Please output the lines shown below exactly as they appear.

▬▬▬▬▬▬

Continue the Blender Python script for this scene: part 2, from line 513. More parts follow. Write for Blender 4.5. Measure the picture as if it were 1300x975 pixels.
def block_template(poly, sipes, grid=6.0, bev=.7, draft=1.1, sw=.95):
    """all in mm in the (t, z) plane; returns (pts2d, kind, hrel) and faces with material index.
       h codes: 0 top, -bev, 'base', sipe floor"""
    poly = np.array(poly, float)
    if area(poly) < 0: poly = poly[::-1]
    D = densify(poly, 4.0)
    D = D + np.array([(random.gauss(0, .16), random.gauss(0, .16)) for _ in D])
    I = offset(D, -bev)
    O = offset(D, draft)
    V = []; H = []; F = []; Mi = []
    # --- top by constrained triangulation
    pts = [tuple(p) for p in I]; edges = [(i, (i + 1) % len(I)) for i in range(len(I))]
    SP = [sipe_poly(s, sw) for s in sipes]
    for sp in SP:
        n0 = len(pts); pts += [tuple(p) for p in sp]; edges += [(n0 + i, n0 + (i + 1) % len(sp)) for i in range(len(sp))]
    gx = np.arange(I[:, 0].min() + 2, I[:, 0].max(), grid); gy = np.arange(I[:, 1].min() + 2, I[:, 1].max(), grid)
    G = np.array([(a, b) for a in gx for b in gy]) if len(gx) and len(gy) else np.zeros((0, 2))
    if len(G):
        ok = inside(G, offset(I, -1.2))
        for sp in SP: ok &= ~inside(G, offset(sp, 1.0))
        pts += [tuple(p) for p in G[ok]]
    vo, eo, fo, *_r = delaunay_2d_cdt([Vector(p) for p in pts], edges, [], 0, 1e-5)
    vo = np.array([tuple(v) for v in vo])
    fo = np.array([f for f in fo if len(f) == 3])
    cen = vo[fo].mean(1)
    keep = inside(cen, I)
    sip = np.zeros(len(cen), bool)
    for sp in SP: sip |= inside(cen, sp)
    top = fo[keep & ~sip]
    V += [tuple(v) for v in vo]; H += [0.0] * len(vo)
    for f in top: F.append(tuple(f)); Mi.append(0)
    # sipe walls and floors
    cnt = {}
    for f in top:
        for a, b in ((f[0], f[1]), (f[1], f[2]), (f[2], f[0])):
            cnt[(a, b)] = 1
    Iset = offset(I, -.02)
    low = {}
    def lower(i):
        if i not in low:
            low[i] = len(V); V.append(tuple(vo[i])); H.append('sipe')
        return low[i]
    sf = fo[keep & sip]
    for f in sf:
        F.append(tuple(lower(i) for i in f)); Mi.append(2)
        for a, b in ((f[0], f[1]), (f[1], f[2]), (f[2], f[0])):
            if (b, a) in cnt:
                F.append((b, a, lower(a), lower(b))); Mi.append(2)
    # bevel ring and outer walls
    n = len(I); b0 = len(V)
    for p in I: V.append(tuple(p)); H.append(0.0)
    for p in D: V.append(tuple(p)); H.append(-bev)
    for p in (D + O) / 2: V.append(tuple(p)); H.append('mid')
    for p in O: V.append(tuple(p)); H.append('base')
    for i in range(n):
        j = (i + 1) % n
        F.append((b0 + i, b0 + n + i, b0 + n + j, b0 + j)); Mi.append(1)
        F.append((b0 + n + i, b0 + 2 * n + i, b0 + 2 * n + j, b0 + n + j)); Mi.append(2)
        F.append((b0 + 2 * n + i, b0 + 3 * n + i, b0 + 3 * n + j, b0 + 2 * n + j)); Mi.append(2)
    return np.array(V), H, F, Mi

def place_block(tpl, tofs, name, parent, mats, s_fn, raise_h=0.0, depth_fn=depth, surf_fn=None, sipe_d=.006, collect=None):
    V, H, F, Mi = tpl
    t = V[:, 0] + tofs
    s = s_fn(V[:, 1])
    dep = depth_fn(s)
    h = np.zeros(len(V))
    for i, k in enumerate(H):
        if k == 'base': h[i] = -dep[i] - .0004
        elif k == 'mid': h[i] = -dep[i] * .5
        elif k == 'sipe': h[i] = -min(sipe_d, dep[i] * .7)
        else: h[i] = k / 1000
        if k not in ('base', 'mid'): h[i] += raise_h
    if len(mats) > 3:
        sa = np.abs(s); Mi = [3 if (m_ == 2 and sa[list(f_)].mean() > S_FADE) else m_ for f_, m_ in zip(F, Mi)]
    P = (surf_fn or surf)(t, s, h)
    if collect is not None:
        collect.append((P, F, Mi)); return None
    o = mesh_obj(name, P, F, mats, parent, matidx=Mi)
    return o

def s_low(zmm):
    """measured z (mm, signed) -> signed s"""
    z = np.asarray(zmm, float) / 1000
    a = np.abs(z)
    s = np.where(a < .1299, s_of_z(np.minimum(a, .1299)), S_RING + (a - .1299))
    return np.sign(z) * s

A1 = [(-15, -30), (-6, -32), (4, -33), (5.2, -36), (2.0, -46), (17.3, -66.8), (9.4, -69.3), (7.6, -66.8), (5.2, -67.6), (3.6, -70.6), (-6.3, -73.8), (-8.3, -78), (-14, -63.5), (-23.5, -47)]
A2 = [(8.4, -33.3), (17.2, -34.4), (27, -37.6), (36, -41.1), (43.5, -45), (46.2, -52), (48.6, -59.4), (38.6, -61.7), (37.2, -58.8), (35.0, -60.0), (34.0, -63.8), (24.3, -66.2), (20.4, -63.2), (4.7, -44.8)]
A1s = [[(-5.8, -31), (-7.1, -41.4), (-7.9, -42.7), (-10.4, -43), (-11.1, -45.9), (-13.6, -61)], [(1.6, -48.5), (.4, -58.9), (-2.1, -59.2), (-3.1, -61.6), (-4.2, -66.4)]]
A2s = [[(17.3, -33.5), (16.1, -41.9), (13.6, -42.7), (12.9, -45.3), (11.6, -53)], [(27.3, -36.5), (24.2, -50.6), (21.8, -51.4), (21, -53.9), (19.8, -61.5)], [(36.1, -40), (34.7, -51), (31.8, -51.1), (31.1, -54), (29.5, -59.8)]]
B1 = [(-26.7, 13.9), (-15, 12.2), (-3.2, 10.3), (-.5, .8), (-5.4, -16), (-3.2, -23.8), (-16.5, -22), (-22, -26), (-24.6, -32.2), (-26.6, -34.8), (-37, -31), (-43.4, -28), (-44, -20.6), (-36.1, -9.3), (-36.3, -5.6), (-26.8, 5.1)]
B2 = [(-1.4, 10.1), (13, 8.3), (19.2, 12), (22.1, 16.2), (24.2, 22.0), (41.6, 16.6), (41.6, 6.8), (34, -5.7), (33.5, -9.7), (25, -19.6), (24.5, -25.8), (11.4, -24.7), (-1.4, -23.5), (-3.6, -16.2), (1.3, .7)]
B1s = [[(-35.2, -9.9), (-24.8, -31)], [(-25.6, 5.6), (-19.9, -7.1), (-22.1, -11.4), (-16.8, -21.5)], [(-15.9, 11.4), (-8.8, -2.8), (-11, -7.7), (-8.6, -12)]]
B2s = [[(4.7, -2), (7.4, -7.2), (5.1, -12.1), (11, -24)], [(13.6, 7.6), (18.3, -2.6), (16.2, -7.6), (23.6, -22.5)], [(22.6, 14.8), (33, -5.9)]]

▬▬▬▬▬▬

- Answer in full -
Continue the Blender Python script for this scene: part 2, from line 513. More parts follow. Write for Blender 4.5. Measure the picture as if it were 1300x975 pixels.
def block_template(poly, sipes, grid=6.0, bev=.7, draft=1.1, sw=.95):
    """all in mm in the (t, z) plane; returns (pts2d, kind, hrel) and faces with material index.
       h codes: 0 top, -bev, 'base', sipe floor"""
    poly = np.array(poly, float)
    if area(poly) < 0: poly = poly[::-1]
    D = densify(poly, 4.0)
    D = D + np.array([(random.gauss(0, .16), random.gauss(0, .16)) for _ in D])
    I = offset(D, -bev)
    O = offset(D, draft)
    V = []; H = []; F = []; Mi = []
    # --- top by constrained triangulation
    pts = [tuple(p) for p in I]; edges = [(i, (i + 1) % len(I)) for i in range(len(I))]
    SP = [sipe_poly(s, sw) for s in sipes]
    for sp in SP:
        n0 = len(pts); pts += [tuple(p) for p in sp]; edges += [(n0 + i, n0 + (i + 1) % len(sp)) for i in range(len(sp))]
    gx = np.arange(I[:, 0].min() + 2, I[:, 0].max(), grid); gy = np.arange(I[:, 1].min() + 2, I[:, 1].max(), grid)
    G = np.array([(a, b) for a in gx for b in gy]) if len(gx) and len(gy) else np.zeros((0, 2))
    if len(G):
        ok = inside(G, offset(I, -1.2))
        for sp in SP: ok &= ~inside(G, offset(sp, 1.0))
        pts += [tuple(p) for p in G[ok]]
    vo, eo, fo, *_r = delaunay_2d_cdt([Vector(p) for p in pts], edges, [], 0, 1e-5)
    vo = np.array([tuple(v) for v in vo])
    fo = np.array([f for f in fo if len(f) == 3])
    cen = vo[fo].mean(1)
    keep = inside(cen, I)
    sip = np.zeros(len(cen), bool)
    for sp in SP: sip |= inside(cen, sp)
    top = fo[keep & ~sip]
    V += [tuple(v) for v in vo]; H += [0.0] * len(vo)
    for f in top: F.append(tuple(f)); Mi.append(0)
    # sipe walls and floors
    cnt = {}
    for f in top:
        for a, b in ((f[0], f[1]), (f[1], f[2]), (f[2], f[0])):
            cnt[(a, b)] = 1
    Iset = offset(I, -.02)
    low = {}
    def lower(i):
        if i not in low:
            low[i] = len(V); V.append(tuple(vo[i])); H.append('sipe')
        return low[i]
    sf = fo[keep & sip]
    for f in sf:
        F.append(tuple(lower(i) for i in f)); Mi.append(2)
        for a, b in ((f[0], f[1]), (f[1], f[2]), (f[2], f[0])):
            if (b, a) in cnt:
                F.append((b, a, lower(a), lower(b))); Mi.append(2)
    # bevel ring and outer walls
    n = len(I); b0 = len(V)
    for p in I: V.append(tuple(p)); H.append(0.0)
    for p in D: V.append(tuple(p)); H.append(-bev)
    for p in (D + O) / 2: V.append(tuple(p)); H.append('mid')
    for p in O: V.append(tuple(p)); H.append('base')
    for i in range(n):
        j = (i + 1) % n
        F.append((b0 + i, b0 + n + i, b0 + n + j, b0 + j)); Mi.append(1)
        F.append((b0 + n + i, b0 + 2 * n + i, b0 + 2 * n + j, b0 + n + j)); Mi.append(2)
        F.append((b0 + 2 * n + i, b0 + 3 * n + i, b0 + 3 * n + j, b0 + 2 * n + j)); Mi.append(2)
    return np.array(V), H, F, Mi

def place_block(tpl, tofs, name, parent, mats, s_fn, raise_h=0.0, depth_fn=depth, surf_fn=None, sipe_d=.006, collect=None):
    V, H, F, Mi = tpl
    t = V[:, 0] + tofs
    s = s_fn(V[:, 1])
    dep = depth_fn(s)
    h = np.zeros(len(V))
    for i, k in enumerate(H):
        if k == 'base': h[i] = -dep[i] - .0004
        elif k == 'mid': h[i] = -dep[i] * .5
        elif k == 'sipe': h[i] = -min(sipe_d, dep[i] * .7)
        else: h[i] = k / 1000
        if k not in ('base', 'mid'): h[i] += raise_h
    if len(mats) > 3:
        sa = np.abs(s); Mi = [3 if (m_ == 2 and sa[list(f_)].mean() > S_FADE) else m_ for f_, m_ in zip(F, Mi)]
    P = (surf_fn or surf)(t, s, h)
    if collect is not None:
        collect.append((P, F, Mi)); return None
    o = mesh_obj(name, P, F, mats, parent, matidx=Mi)
    return o

def s_low(zmm):
    """measured z (mm, signed) -> signed s"""
    z = np.asarray(zmm, float) / 1000
    a = np.abs(z)
    s = np.where(a < .1299, s_of_z(np.minimum(a, .1299)), S_RING + (a - .1299))
    return np.sign(z) * s

A1 = [(-15, -30), (-6, -32), (4, -33), (5.2, -36), (2.0, -46), (17.3, -66.8), (9.4, -69.3), (7.6, -66.8), (5.2, -67.6), (3.6, -70.6), (-6.3, -73.8), (-8.3, -78), (-14, -63.5), (-23.5, -47)]
A2 = [(8.4, -33.3), (17.2, -34.4), (27, -37.6), (36, -41.1), (43.5, -45), (46.2, -52), (48.6, -59.4), (38.6, -61.7), (37.2, -58.8), (35.0, -60.0), (34.0, -63.8), (24.3, -66.2), (20.4, -63.2), (4.7, -44.8)]
A1s = [[(-5.8, -31), (-7.1, -41.4), (-7.9, -42.7), (-10.4, -43), (-11.1, -45.9), (-13.6, -61)], [(1.6, -48.5), (.4, -58.9), (-2.1, -59.2), (-3.1, -61.6), (-4.2, -66.4)]]
A2s = [[(17.3, -33.5), (16.1, -41.9), (13.6, -42.7), (12.9, -45.3), (11.6, -53)], [(27.3, -36.5), (24.2, -50.6), (21.8, -51.4), (21, -53.9), (19.8, -61.5)], [(36.1, -40), (34.7, -51), (31.8, -51.1), (31.1, -54), (29.5, -59.8)]]
B1 = [(-26.7, 13.9), (-15, 12.2), (-3.2, 10.3), (-.5, .8), (-5.4, -16), (-3.2, -23.8), (-16.5, -22), (-22, -26), (-24.6, -32.2), (-26.6, -34.8), (-37, -31), (-43.4, -28), (-44, -20.6), (-36.1, -9.3), (-36.3, -5.6), (-26.8, 5.1)]
B2 = [(-1.4, 10.1), (13, 8.3), (19.2, 12), (22.1, 16.2), (24.2, 22.0), (41.6, 16.6), (41.6, 6.8), (34, -5.7), (33.5, -9.7), (25, -19.6), (24.5, -25.8), (11.4, -24.7), (-1.4, -23.5), (-3.6, -16.2), (1.3, .7)]
B1s = [[(-35.2, -9.9), (-24.8, -31)], [(-25.6, 5.6), (-19.9, -7.1), (-22.1, -11.4), (-16.8, -21.5)], [(-15.9, 11.4), (-8.8, -2.8), (-11, -7.7), (-8.6, -12)]]
B2s = [[(4.7, -2), (7.4, -7.2), (5.1, -12.1), (11, -24)], [(13.6, 7.6), (18.3, -2.6), (16.2, -7.6), (23.6, -22.5)], [(22.6, 14.8), (33, -5.9)]]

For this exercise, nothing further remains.